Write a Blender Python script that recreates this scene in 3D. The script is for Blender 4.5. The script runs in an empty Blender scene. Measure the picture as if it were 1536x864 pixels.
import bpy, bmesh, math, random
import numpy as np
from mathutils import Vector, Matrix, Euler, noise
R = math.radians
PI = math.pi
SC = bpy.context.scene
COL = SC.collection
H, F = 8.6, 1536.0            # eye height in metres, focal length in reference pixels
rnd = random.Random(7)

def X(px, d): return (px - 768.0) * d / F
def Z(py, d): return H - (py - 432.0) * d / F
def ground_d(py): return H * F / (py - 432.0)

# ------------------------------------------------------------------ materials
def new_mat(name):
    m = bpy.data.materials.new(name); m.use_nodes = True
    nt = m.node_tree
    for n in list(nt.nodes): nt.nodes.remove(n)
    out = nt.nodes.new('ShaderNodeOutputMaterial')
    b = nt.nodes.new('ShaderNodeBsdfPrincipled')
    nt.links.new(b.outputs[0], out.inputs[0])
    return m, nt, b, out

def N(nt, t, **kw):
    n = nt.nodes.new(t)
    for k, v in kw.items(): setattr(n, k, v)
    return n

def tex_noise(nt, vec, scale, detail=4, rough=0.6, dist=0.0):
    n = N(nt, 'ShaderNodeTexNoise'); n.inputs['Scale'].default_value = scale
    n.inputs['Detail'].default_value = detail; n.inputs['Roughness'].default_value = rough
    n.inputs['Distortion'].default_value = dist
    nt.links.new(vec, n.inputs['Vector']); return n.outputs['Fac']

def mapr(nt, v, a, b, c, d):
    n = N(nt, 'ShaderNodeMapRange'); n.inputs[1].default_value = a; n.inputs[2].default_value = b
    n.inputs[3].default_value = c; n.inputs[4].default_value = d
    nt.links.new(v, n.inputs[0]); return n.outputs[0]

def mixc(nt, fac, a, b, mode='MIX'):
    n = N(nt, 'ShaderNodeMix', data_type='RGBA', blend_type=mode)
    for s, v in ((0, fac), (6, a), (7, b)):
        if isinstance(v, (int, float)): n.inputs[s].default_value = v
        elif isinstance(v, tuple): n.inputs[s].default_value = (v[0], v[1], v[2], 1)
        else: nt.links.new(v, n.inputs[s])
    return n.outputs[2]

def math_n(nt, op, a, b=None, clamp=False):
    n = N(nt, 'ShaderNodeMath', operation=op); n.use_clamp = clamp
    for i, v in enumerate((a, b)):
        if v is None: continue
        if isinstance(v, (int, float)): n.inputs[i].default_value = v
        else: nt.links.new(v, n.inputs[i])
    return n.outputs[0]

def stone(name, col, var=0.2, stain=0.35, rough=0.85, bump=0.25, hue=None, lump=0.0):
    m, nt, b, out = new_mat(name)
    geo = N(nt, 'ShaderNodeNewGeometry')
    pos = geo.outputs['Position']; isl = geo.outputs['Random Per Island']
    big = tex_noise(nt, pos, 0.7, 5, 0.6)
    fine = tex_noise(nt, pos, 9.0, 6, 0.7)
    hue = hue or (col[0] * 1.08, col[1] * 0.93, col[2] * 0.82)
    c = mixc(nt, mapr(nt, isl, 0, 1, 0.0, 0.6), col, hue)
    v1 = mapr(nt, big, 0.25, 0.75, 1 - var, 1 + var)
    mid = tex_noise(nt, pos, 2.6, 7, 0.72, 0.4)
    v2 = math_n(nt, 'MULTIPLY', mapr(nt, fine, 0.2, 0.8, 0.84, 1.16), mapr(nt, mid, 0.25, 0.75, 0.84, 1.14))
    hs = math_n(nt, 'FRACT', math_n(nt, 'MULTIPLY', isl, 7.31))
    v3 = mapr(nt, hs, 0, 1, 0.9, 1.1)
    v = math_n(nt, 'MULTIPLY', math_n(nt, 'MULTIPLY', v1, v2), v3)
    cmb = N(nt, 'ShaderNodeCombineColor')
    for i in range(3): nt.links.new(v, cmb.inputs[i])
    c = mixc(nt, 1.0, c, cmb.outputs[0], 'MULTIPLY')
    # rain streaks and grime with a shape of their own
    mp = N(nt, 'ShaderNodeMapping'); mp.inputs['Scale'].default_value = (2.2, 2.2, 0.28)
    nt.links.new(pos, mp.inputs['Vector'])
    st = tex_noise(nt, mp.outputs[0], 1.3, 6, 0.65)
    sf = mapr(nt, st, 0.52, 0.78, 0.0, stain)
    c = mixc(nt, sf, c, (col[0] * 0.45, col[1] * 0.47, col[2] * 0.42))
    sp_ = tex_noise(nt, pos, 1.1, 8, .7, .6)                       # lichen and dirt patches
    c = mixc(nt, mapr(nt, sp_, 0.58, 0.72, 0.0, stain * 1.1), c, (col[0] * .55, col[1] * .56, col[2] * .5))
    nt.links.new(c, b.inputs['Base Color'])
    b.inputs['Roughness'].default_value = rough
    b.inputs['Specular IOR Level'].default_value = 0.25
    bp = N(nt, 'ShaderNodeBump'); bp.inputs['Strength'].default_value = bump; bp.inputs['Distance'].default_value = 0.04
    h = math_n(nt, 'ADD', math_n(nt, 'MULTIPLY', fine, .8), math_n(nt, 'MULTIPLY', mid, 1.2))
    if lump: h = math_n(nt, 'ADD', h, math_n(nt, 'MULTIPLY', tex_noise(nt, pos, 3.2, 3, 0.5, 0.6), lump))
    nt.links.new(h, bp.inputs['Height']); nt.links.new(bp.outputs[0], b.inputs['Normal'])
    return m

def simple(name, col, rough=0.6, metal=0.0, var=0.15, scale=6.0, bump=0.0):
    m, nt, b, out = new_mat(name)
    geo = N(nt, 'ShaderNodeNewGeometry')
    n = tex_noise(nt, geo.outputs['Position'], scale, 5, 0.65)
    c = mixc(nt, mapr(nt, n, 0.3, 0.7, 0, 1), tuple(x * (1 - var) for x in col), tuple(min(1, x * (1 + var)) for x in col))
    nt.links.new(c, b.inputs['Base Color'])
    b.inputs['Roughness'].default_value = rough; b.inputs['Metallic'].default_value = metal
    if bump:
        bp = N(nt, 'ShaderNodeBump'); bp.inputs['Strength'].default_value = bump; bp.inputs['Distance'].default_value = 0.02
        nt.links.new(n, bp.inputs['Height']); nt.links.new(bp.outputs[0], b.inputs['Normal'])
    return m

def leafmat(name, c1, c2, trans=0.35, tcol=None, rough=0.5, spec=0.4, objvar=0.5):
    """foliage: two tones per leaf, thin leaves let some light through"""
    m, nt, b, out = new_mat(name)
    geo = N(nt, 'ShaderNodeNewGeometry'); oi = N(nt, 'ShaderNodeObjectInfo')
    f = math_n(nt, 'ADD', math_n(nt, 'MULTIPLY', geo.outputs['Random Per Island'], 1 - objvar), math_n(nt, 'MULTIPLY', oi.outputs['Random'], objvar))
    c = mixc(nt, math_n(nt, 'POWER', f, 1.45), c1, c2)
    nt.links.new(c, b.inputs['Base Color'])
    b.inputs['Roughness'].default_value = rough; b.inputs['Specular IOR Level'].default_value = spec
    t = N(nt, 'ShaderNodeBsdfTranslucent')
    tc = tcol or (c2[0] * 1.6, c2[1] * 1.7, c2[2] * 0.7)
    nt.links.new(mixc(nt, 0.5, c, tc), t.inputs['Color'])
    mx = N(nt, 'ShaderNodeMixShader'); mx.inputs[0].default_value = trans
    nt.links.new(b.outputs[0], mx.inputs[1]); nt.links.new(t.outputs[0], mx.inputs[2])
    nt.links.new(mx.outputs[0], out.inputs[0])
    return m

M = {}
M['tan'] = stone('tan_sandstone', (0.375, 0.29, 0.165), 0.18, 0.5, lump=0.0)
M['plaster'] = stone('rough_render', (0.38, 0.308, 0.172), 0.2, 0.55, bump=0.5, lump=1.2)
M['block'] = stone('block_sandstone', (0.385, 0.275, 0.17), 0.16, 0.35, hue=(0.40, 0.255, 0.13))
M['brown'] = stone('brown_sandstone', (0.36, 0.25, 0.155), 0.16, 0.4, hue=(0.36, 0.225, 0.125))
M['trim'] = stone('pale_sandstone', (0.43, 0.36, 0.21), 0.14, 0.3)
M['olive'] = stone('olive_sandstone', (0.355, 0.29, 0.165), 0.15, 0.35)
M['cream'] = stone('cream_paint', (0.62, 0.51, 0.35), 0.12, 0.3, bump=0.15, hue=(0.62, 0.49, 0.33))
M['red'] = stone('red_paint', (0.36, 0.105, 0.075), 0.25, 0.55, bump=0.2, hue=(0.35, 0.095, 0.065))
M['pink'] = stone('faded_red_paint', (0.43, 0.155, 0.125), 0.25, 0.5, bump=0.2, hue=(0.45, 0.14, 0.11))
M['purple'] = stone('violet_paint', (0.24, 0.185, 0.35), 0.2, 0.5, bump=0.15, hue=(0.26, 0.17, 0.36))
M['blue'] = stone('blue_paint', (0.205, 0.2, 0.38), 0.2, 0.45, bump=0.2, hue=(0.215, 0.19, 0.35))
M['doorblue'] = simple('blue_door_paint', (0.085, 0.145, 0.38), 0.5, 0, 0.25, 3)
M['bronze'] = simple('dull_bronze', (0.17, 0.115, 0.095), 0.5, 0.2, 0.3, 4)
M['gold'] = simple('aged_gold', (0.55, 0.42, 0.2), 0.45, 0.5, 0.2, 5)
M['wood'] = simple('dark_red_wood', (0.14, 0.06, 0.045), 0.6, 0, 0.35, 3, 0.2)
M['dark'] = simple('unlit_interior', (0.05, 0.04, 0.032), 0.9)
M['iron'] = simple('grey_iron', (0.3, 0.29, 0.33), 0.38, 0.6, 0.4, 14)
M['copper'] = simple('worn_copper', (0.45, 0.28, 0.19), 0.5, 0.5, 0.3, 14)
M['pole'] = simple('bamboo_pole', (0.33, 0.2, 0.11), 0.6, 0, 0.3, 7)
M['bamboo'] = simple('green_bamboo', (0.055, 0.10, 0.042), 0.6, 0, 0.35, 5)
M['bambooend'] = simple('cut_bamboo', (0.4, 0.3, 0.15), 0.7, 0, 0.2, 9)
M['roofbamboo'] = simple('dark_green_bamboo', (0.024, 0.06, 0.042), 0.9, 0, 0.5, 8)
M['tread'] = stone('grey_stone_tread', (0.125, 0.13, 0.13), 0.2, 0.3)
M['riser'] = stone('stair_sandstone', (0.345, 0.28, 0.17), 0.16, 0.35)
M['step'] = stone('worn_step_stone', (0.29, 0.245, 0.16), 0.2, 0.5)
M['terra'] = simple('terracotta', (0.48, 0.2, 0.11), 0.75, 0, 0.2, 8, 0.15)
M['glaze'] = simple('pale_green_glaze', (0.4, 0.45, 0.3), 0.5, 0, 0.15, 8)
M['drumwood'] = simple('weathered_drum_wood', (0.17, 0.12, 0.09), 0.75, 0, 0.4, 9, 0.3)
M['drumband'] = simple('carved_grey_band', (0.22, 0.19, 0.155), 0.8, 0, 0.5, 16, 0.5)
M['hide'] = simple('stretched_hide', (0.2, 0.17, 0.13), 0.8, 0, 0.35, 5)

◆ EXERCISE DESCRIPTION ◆
Only the lines from the top of the data through the line that contains "return n.outputs[2]" should be quoted, exactly as they stand.

◆ FINAL ANSWER ◆
Write a Blender Python script that recreates this scene in 3D. The script is for Blender 4.5. The script runs in an empty Blender scene. Measure the picture as if it were 1536x864 pixels.
import bpy, bmesh, math, random
import numpy as np
from mathutils import Vector, Matrix, Euler, noise
R = math.radians
PI = math.pi
SC = bpy.context.scene
COL = SC.collection
H, F = 8.6, 1536.0            # eye height in metres, focal length in reference pixels
rnd = random.Random(7)

def X(px, d): return (px - 768.0) * d / F
def Z(py, d): return H - (py - 432.0) * d / F
def ground_d(py): return H * F / (py - 432.0)

# ------------------------------------------------------------------ materials
def new_mat(name):
    m = bpy.data.materials.new(name); m.use_nodes = True
    nt = m.node_tree
    for n in list(nt.nodes): nt.nodes.remove(n)
    out = nt.nodes.new('ShaderNodeOutputMaterial')
    b = nt.nodes.new('ShaderNodeBsdfPrincipled')
    nt.links.new(b.outputs[0], out.inputs[0])
    return m, nt, b, out

def N(nt, t, **kw):
    n = nt.nodes.new(t)
    for k, v in kw.items(): setattr(n, k, v)
    return n

def tex_noise(nt, vec, scale, detail=4, rough=0.6, dist=0.0):
    n = N(nt, 'ShaderNodeTexNoise'); n.inputs['Scale'].default_value = scale
    n.inputs['Detail'].default_value = detail; n.inputs['Roughness'].default_value = rough
    n.inputs['Distortion'].default_value = dist
    nt.links.new(vec, n.inputs['Vector']); return n.outputs['Fac']

def mapr(nt, v, a, b, c, d):
    n = N(nt, 'ShaderNodeMapRange'); n.inputs[1].default_value = a; n.inputs[2].default_value = b
    n.inputs[3].default_value = c; n.inputs[4].default_value = d
    nt.links.new(v, n.inputs[0]); return n.outputs[0]

def mixc(nt, fac, a, b, mode='MIX'):
    n = N(nt, 'ShaderNodeMix', data_type='RGBA', blend_type=mode)
    for s, v in ((0, fac), (6, a), (7, b)):
        if isinstance(v, (int, float)): n.inputs[s].default_value = v
        elif isinstance(v, tuple): n.inputs[s].default_value = (v[0], v[1], v[2], 1)
        else: nt.links.new(v, n.inputs[s])
    return n.outputs[2]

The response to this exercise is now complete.